Wouldn’t it be better to publish your books with those big publishing houses?
Maybe so. But I didn’t have that option, I was getting nowhere playing the same old game, and suddenly I had a way to publish my books. Since last November I have published four works of fiction through Create Space. You can find them all listed under my Author Page (“U.R. Bowie”) on Amazon. Then again, publishing a book with a big-time publisher isn’t always all that advantageous. In the first place, publishers don’t have the money to put into promoting your book. If they came up with $10,000 for publicity, publishing with them would be a big advantage. But now, the way it usually works is they might publish your book, but then they expect you to put up all the money and all the effort to promote sales. So here’s my question and the question asked by many who have decided to self-publish: if you’re doing nothing to promote my book, why should I pay you any royalties? Same goes for having an agent: if I can publish and promote my book by myself, why should I pay an agent? In the second place, publishers might publish your first book, but then, if it doesn’t make any money you are, in effect, banned from further publishing. Punished for your inability to generate filthy lucre.
But doesn’t it cost you huge money for printing your books?
No. Create Space covers the printing costs by printing on demand. That’s a stroke of genius. If you wanted to self-publish a book, say, twenty years ago, you had to cover the cost of a first printing (1000 copies, 2000 copies). Not any more. Publishing with Create Space makes the whole process easy and inexpensive. You can do your own interior layout by cutting and pasting your text into a template provided by Create Space. They are very amenable to helping you get through the process. Their paperback books look highly professional, and they also ease you into the process of putting your work up as an e-book.

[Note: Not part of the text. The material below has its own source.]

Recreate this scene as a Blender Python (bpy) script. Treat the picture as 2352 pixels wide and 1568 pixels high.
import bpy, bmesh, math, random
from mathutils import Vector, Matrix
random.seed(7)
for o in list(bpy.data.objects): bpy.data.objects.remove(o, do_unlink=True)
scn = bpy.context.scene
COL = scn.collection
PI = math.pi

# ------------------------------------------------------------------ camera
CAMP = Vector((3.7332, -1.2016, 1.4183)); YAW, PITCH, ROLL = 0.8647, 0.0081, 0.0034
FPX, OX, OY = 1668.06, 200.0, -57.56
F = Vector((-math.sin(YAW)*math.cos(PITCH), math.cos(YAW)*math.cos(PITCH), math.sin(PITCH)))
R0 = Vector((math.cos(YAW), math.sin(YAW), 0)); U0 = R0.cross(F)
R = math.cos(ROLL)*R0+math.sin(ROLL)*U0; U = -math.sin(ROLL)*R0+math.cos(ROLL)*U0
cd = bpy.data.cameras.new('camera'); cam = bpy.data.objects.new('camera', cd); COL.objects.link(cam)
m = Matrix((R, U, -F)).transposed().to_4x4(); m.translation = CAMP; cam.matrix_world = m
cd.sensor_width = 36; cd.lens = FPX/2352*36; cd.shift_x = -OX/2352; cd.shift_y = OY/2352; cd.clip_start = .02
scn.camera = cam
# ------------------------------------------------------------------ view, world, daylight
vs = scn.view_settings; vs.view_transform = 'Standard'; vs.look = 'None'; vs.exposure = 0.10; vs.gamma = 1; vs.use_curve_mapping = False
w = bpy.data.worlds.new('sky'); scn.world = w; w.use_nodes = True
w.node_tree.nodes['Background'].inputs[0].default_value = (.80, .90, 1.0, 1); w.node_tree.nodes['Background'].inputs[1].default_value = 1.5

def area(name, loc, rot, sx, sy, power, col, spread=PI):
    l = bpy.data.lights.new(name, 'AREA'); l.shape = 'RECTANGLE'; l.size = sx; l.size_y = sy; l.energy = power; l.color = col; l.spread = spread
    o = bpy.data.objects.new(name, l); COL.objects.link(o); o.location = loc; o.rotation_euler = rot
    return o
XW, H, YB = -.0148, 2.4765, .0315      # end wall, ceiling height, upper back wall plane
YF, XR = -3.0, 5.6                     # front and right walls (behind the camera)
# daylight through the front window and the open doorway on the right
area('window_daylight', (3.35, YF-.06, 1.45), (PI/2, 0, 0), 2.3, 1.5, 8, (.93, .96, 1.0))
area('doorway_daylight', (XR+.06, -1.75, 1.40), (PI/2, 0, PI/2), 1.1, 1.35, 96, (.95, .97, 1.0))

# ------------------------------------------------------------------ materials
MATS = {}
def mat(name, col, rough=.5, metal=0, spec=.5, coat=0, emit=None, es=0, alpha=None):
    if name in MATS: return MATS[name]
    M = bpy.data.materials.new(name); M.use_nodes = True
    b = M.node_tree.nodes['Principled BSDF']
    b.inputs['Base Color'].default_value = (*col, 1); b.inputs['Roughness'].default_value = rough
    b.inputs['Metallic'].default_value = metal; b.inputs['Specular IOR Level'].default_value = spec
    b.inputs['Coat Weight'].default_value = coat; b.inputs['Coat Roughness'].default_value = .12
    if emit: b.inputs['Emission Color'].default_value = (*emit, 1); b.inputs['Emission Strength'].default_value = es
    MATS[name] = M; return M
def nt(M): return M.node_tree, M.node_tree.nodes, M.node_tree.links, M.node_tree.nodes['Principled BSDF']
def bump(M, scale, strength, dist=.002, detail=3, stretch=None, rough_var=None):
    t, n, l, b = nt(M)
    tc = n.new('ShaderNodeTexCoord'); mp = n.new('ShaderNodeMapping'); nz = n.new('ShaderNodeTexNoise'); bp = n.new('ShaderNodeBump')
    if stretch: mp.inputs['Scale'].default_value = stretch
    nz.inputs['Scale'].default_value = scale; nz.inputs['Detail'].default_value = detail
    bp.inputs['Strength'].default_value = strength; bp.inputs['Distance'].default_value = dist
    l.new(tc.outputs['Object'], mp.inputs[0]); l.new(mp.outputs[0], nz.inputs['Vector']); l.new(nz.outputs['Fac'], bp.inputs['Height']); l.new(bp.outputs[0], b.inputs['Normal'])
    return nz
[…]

My latest novella, Own, is also available as an audiobook. That too, was an easy and inexpensive thing to do. I recorded the novel with myself as reader. Cheap.
Given the self-publication of your fiction, would establishment writers tend to sneer at you, denigrate your efforts?
Possibly so. Sneering is, after all, endemic in the human race. But if they put aside their prejudices and just read my stuff, with an open mind, the sneers would soon fade from their physiognomies. I’m talking about people who love literary fiction and know how to read it. As I’ve mentioned somewhere else, I can’t expect inveterate readers of, say, Stephen King, to have any interest in what I write. I’d be a fool to have such expectations.
Are you hoping that your books will some day make you famous?
No. Not really. I’m not sure I’d want to be famous. Fame can bring a lot of problems with it. Can you imagine how awful it would be to be, say, Brad Pitt, who can’t go anywhere without being recognized, who can’t really determine who is his real friend and who is trying to use him? No, I don’t want to be famous. But I would like a few good readers to read my books.